Oleh: Nana Sudiana (Direktur Akademizi, Associate Expert FOZ)
Gerakan zakat tak pernah menjanjikan kemudahan apalagi kemewahan. la justru menjadi kawah candradimuka bagi mereka yang ingin menyempurnakan diri membantu sesama. la menjadi tempat orang-orang biasa yang ingin bertransformasi untuk menyempurnakan diri melayani sesama. Di tempat ini pula sejumlah keterbatasan bisa langsung terlihat nyata. Gambaran keterbatasan tadi dengan mudah dijumpai, mulai keterbatasan fasilitas, gagasan serta daya dukung lainnya. Belum lagi orang-orang yang masuk pun kadang tak sempurna sebagai sosok pilihan dalam menjawab pelbagai permasalahan.
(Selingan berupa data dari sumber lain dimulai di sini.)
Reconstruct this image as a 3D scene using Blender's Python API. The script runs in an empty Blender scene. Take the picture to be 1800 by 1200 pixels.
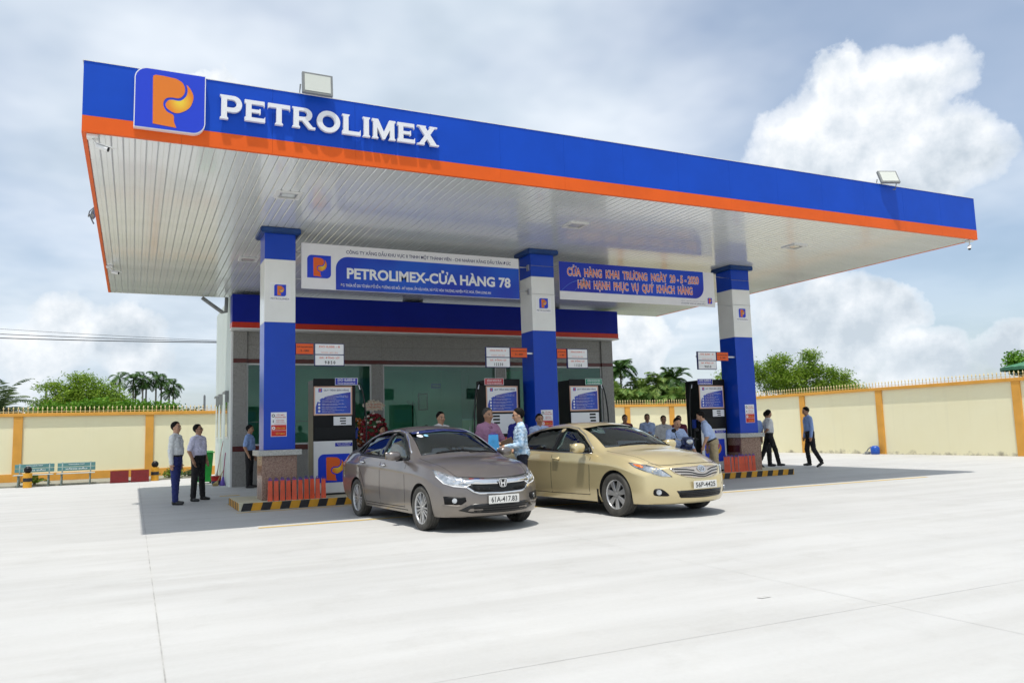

Dari semua keterbatasan itu, apakah semua bagian gerakan zakat harus mengeluh, menyerah dan meratapi kondisi yang ada? Tentu saja tidak, tak ada gunanya merengek apalagi berputus asa. Kata Ibnu Qayyim al-Jauziyah, “Yang mengenal dirinya akan sibuk dengan memperbaiki kekurangannya; yang mengenal Rabbnya akan sibuk menundukkan hawa nafsunya.” Ya, kita semua sejatinya mempunyai kemampuan tapi kita kadang juga merasa terhambat oleh ketidakmampuan yang dimiliki.
Parahnya, kadang kita justru tergoda untuk lebih fokus pada keterbatasan yang ada, atau malah secara tak sadar menggunakan keterbatasan sebagai alasan untuk tidak melakukan apa pun. Padahal, sejumlah keterbatasan sebenarnya masih bisa berubah dan menjadi lebih baik. Apalagi ada Allah subhanahu wata’ala sebagai sandaran kehidupan yang bisa mengabulkan sejumlah ikhtiar yang kita lakukan. Bukankah Allah Maha Penolong dan amat mudah bagi-Nya bila berkehendak memampukan kita?
Dalam sejarah kehidupan bangsa-bangsa, kebangkitan dan kemajuan adalah sebuah keniscayaan yang mesti diyakini. Demikian pula yang ada di gerakan zakat, tak boleh karena adanya berbagai tekanan dan hambatan lantas menimbulkan bayang-bayang ketakutan dan ketidakyakinan. Inilah yang terus didorong di gerakan zakat. Persis sebagaimana perkataan penuh hikmah seorang ulama, “Sesungguhnya kenyataan hari ini adalah mimpi kemarin, dan mimpi hari ini akan menjadi kenyataan esok hari.”
Untuk itu, membangun optimisme gerakan zakat haruslah menyeluruh. Tidak saja para pimpinan gerakan yang didorong untuk selalu bangkit, berorientasi kemajuan, dan tak mengenal takut atau putus asa. Semua orang di elemen gerakan harus juga mendapat stimulus yang sama agar mereka punya spirit dan daya juang serupa, yakni tak mudah menyerah apalagi takut melangkah.